--- start Collected data ---
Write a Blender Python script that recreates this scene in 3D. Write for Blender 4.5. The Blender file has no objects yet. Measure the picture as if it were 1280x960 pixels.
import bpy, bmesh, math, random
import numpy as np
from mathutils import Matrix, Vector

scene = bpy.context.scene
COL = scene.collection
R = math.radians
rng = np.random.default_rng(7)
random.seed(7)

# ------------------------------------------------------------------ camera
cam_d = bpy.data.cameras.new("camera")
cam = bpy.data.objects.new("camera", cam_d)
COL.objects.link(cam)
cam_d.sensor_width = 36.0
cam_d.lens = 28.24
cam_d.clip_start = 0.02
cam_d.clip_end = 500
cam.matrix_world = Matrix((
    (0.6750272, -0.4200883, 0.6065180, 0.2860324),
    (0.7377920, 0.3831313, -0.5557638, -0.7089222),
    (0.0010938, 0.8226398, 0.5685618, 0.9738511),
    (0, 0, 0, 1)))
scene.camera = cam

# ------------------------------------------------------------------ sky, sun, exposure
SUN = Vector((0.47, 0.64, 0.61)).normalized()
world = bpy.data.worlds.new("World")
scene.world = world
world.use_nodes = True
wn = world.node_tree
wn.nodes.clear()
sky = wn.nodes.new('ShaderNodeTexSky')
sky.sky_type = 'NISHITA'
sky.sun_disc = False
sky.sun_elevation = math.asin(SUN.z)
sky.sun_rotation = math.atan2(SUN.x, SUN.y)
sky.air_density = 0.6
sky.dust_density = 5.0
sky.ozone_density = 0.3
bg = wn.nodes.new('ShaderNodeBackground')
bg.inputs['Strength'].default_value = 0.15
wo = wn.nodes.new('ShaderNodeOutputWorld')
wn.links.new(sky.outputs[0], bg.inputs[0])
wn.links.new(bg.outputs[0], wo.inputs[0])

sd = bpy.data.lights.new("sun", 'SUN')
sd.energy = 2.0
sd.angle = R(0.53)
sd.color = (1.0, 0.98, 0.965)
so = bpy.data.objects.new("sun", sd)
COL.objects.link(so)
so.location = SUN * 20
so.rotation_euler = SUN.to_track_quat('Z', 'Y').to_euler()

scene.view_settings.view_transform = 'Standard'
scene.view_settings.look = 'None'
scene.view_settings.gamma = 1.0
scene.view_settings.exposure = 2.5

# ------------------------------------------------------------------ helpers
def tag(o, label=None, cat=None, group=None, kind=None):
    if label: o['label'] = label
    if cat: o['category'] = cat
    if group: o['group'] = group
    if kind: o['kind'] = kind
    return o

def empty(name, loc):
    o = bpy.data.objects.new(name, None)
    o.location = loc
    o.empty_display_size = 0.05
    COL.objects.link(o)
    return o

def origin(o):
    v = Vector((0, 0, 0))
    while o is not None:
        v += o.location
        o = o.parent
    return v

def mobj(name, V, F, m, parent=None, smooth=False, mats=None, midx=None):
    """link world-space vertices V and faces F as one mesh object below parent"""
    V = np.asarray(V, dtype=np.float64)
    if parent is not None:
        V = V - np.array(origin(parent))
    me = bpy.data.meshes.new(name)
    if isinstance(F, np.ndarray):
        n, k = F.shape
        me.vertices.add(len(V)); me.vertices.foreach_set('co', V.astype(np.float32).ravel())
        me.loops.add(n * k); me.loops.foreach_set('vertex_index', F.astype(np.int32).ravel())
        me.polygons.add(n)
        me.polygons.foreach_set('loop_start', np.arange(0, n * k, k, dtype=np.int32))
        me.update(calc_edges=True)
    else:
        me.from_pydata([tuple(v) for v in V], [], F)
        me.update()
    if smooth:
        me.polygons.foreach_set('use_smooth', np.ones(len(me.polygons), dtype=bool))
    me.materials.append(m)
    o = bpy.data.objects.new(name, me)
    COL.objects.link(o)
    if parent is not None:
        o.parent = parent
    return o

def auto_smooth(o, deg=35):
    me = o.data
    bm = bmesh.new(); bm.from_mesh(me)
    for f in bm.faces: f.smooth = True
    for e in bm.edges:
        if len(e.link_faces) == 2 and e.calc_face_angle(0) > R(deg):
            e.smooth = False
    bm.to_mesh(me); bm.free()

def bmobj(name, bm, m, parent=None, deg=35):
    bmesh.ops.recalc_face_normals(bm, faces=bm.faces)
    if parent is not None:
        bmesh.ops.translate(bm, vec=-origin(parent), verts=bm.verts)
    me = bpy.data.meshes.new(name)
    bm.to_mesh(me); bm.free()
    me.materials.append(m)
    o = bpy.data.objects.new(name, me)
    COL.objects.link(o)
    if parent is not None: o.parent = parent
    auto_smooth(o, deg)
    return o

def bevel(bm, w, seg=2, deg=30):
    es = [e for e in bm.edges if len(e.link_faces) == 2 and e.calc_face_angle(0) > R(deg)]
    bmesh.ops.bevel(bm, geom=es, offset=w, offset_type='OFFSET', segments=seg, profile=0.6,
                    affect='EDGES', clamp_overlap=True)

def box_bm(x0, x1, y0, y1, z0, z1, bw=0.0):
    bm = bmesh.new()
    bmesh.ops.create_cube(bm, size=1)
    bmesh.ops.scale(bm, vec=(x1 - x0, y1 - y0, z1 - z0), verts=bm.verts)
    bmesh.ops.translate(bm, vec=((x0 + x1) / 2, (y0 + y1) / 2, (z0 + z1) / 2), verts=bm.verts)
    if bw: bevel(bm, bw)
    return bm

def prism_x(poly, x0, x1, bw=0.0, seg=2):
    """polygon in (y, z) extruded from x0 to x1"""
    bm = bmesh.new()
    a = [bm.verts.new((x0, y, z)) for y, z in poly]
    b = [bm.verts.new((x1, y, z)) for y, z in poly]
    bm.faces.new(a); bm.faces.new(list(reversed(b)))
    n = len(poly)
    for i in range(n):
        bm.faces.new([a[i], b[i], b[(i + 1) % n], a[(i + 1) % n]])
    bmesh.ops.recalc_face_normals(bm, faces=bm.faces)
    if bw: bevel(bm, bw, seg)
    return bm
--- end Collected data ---
Task details: From the first line of the data above to the line holding "scene.camera = cam", reproduce each line exactly; emit no other lines.

Answer in full:
Write a Blender Python script that recreates this scene in 3D. Write for Blender 4.5. The Blender file has no objects yet. Measure the picture as if it were 1280x960 pixels.
import bpy, bmesh, math, random
import numpy as np
from mathutils import Matrix, Vector

scene = bpy.context.scene
COL = scene.collection
R = math.radians
rng = np.random.default_rng(7)
random.seed(7)

# ------------------------------------------------------------------ camera
cam_d = bpy.data.cameras.new("camera")
cam = bpy.data.objects.new("camera", cam_d)
COL.objects.link(cam)
cam_d.sensor_width = 36.0
cam_d.lens = 28.24
cam_d.clip_start = 0.02
cam_d.clip_end = 500
cam.matrix_world = Matrix((
    (0.6750272, -0.4200883, 0.6065180, 0.2860324),
    (0.7377920, 0.3831313, -0.5557638, -0.7089222),
    (0.0010938, 0.8226398, 0.5685618, 0.9738511),
    (0, 0, 0, 1)))
scene.camera = cam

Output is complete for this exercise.